Cenário da crise de 1979 dá arrepios

Um livro que li em 1979 e que tirava o sono de diretores do Banco Central, quando os riscos de escaramuças entre Irã e Iraque se intensificaram após a queda do Xá do Irã e a ascensão dos aiatolás, é “A crise de 1979”, de autoria de Paul E. Erdman. Ex-operador de câmbio do Citibank, na Suíça, o autor narra, com precisão, o pânico que a dança dos petrodólares dos países árabes ricos em petróleo causava no sistema financeiro. No Brasil, que vivia pendurado nos bancos para comprar petróleo (a descoberta da Bacia de Campos, em 1974, só foi render barris na metade dos anos 80), o enredo causava calafrios nos diretores do Banco Central aos quais indiquei a leitura.

Mas o desfecho ficcional da obra - tratado no subtítulo da edição da Nova Fronteira - “Como pode o problema criado pelo consumo de petróleo afetar tão dramaticamente os destinos da própria humanidade?” -, uma bomba de cobalto que estourou num aeroporto do Oriente Médio, cuja fórmula original (atômica) tinha sido modificada por físico judeu (contratado pelo Irã), com o temor de que fosse jogada sobre Israel, priva a humanidade do acesso ao petróleo do Oriente Médio durante três décadas.

O livro começa com o autor em uma charrete puxada a cavalo numa fazenda da Califórnia, devido à falta de óleo para gerar eletricidade, sem transição energética.

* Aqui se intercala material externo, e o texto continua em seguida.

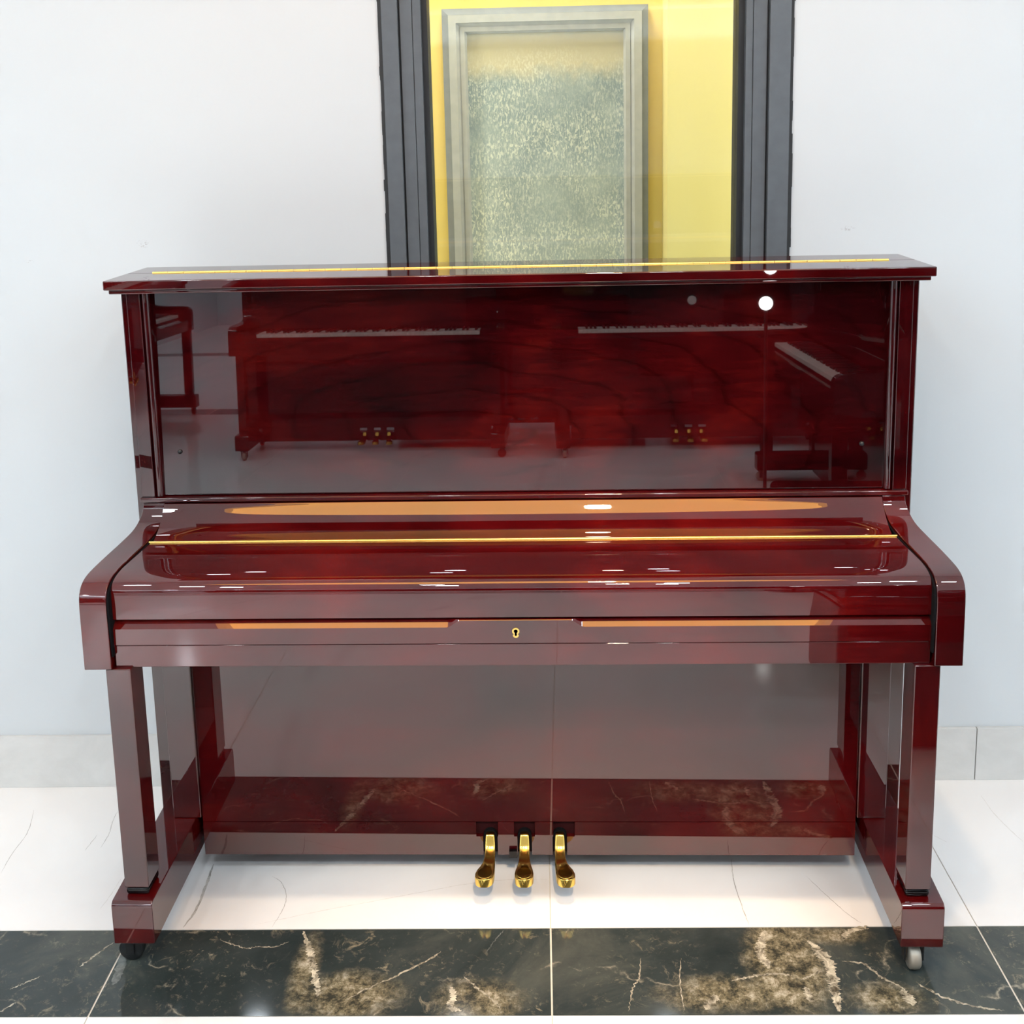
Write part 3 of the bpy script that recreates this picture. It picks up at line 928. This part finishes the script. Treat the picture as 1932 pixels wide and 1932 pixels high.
            for k in range(len(pts)): bm.faces.new((A[k], A[(k+1) % len(pts)], Bv[(k+1) % len(pts)], Bv[k]))
            P('pedal_felt', bm, FELT, pd, smooth=False)
    if detail:
        bm = bmesh.new()
        box(bm, -0.0345, -0.0185, -0.010, -0.0010, 0.0380+0.014, 0.0530+0.0145)
        P('pedal_bracket', bm, BLACKGLOSS, bevel=0.001)
    # casters
    for (x, yy, axis) in ((-0.7220, -0.2310, 'Y'), (0.6950, -0.2440, 'X'), (-0.70, 0.16, 'X'), (0.70, 0.16, 'X')):
        bm = bmesh.new()
        box(bm, x-0.020, x+0.020, yy-0.016, yy+0.016, 0.0520, 0.0556)
        cyl(bm, (x, yy, 0.0495), 0.010, 0.006)
        if axis == 'Y':
            for q in (-1, 1): box(bm, x-0.008, x+0.008, yy+q*0.0135-0.0015, yy+q*0.0135+0.0015, 0.018, 0.0520)
        else:
            for q in (-1, 1): box(bm, x+q*0.0160-0.0015, x+q*0.0160+0.0015, yy-0.008, yy+0.008, 0.018, 0.0520)
        cs = P('caster', bm, RUBBER, bevel=0.0008, seg=2)
        bm = bmesh.new()
        r = 0.0235
        n_ = 40
        prof = [(-0.0100, r-0.0035), (-0.0075, r-0.0008), (0, r), (0.0075, r-0.0008), (0.0100, r-0.0035)]
        rings = []
        for (t, rr) in prof:
            ring_ = []
            for k in range(n_):
                a = 2*math.pi*k/n_
                p = (t, rr*math.cos(a), rr*math.sin(a)) if axis == 'X' else (rr*math.cos(a), t, rr*math.sin(a))
                ring_.append(bm.verts.new((x+p[0], yy+p[1], r+p[2])))
            rings.append(ring_)
        for r0, r1 in zip(rings[:-1], rings[1:]):
            for k in range(n_): bm.faces.new((r0[k], r0[(k+1) % n_], r1[(k+1) % n_], r1[k]))
        bm.faces.new(rings[0]); bm.faces.new(rings[-1][::-1])
        wm = STEEL if (x > 0 and yy < 0) else RUBBER
        wo = P('wheel', bm, wm, cs, angle=45)
        if wm is STEEL: wo['label'] = 'worn steel wheel'

piano = thing('upright_piano', 'closed glossy dark red mahogany upright piano with brass pedals standing against the white wall', 'piano')
make_piano(piano, MH, MV, MP)

# ------------------------------------------------------------------ what the polished front mirrors
def far_piano(x, y, rz, label):
    t = thing('upright_piano', label, 'piano', room(x, y), rz)
    make_piano(t, BLACKGLOSS, BLACKGLOSS, BLACKGLOSS, is_open=True, detail=False)
PI = math.pi
far_piano(-1.00, -4.12, PI, 'black upright piano with open keyboard across the room, behind the camera on the left')
far_piano(0.76, -4.12, PI, 'black upright piano with open keyboard across the room, behind the camera in the centre')
far_piano(1.28, -2.62, -PI/2, 'black upright piano with open keyboard along the right side of the showroom')
far_piano(-2.68, -4.6, PI/2, 'black upright piano with open keyboard along the left side of the showroom')
far_piano(-0.20, -4.80, 0, 'black upright piano turned away, in the second row behind the camera')
far_piano(1.45, -4.80, 0, 'black upright piano turned away, right end of the second row behind the camera')

# added unseen dark box, stand-in for the dark reflection at the piano's right end
bt = thing('stand_in_box', 'black lidded box added right of the camera as stand-in for a mirrored dark shape', 'box', room(1.08, -1.20), 0.06)
obj('box_body', bbox(-0.34, 0.34, -0.22, 0.22, 0.0, 0.40), BLACKGLOSS, bt, bevel=0.03, seg=4)
obj('box_lid', bbox(-0.35, 0.35, -0.23, 0.23, 0.402, 0.46), BLACKGLOSS, bt, bevel=0.02, seg=4)

# added slim lamp, invented to mirror as a bright dot in the upper panel
lp = thing('mirror_dot_lamp', 'slim black lamp with a small bright globe, added for the dot mirrored in the piano', 'lamp', room(0.96, -2.80, 0))
bm = bmesh.new(); cyl(bm, (0, 0, 0.008), 0.11, 0.016); obj('lamp_base', bm, BLACK, lp)
bm = bmesh.new(); cyl(bm, (0, 0, 0.45), 0.008, 0.868); obj('pole', bm, BLACK, lp)
bm = bmesh.new(); bmesh.ops.create_uvsphere(bm, u_segments=24, v_segments=16, radius=0.030, matrix=Matrix.Translation((0, 0, 0.915)))
obj('globe', bm, BULB, lp)
# spotlight heads
for q, loc in enumerate(SPOTS):
    sl = thing('spotlight', ('small white spotlight hanging in the warm ceiling cove', 'small white spotlight added behind the camera to brighten the piano fronts')[q], 'spotlight', loc+Vector((0, 0, 0.006)))
    top_ = (CEIL+0.11 if q == 0 else CEIL)-sl.location.z
    bm = bmesh.new(); cyl(bm, (0, 0, 0.045), 0.045, 0.05); obj('lamp_head', bm, CEILM, sl)
    bm = bmesh.new(); cyl(bm, (0, 0, (top_+0.07)/2), 0.01, top_-0.07); obj('stem', bm, CEILM, sl)

# ceiling downlight fixtures
def fixture(loc, first=[None]):
    if first[0] is None:
        bm = bmesh.new()
        n_ = 32
        rs = [(0.062, 0.0), (0.078, -0.004), (0.082, 0.0)]
        rings = [[bm.verts.new((r*math.cos(2*PI*k/n_), r*math.sin(2*PI*k/n_), z-0.001)) for k in range(n_)] for r, z in rs]
        for r0, r1 in zip(rings[:-1], rings[1:]):
            for k in range(n_): bm.faces.new((r0[k], r0[(k+1) % n_], r1[(k+1) % n_], r1[k]))
        o = obj('downlight', bm, CEILM)
        o['label'] = 'small round white recessed downlight in the ceiling'
        o['category'] = 'ceiling light'
        o['group'] = 'ceiling downlights'
        first[0] = o
    else:
        o = first[0].copy()
        C.objects.link(o)
    o.location = loc
for (xx, yy, p, col) in DOWNLIGHTS:
    fixture(room(xx, yy, CEIL))
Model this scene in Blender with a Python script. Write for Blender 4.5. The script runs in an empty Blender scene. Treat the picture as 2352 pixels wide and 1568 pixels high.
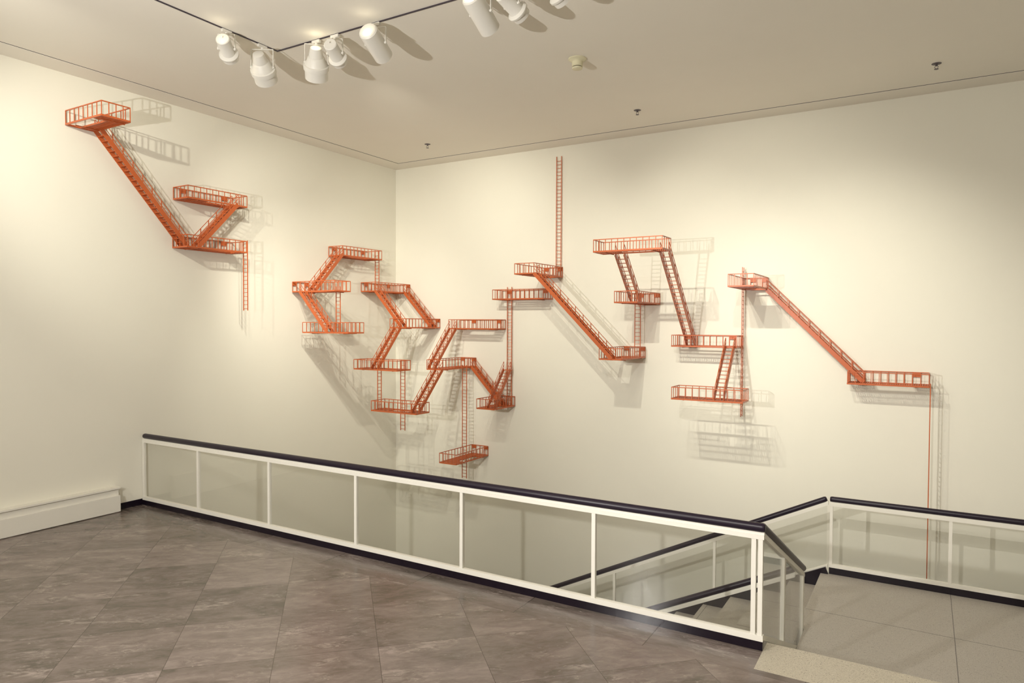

No Brasil, a guerra entre Irã e Iraque (3º e 2º fornecedor à época) nos colocou ao lado do Iraque e gerou o racionamento, com postos fechados nos fins de semana, e a criação do Proálcool e de carros com motores movidos a álcool hidratado, seguindo à mistura de álcool anidro à gasolina desde 1975.

Confesso que prendo a respiração quando vejo mísseis lançados do Irã sobre Israel. Temo o dia em que a defesa do domo de ferro exploda no ar um míssil com ogiva atômica ou substância equivalente ao cobalto da ficção.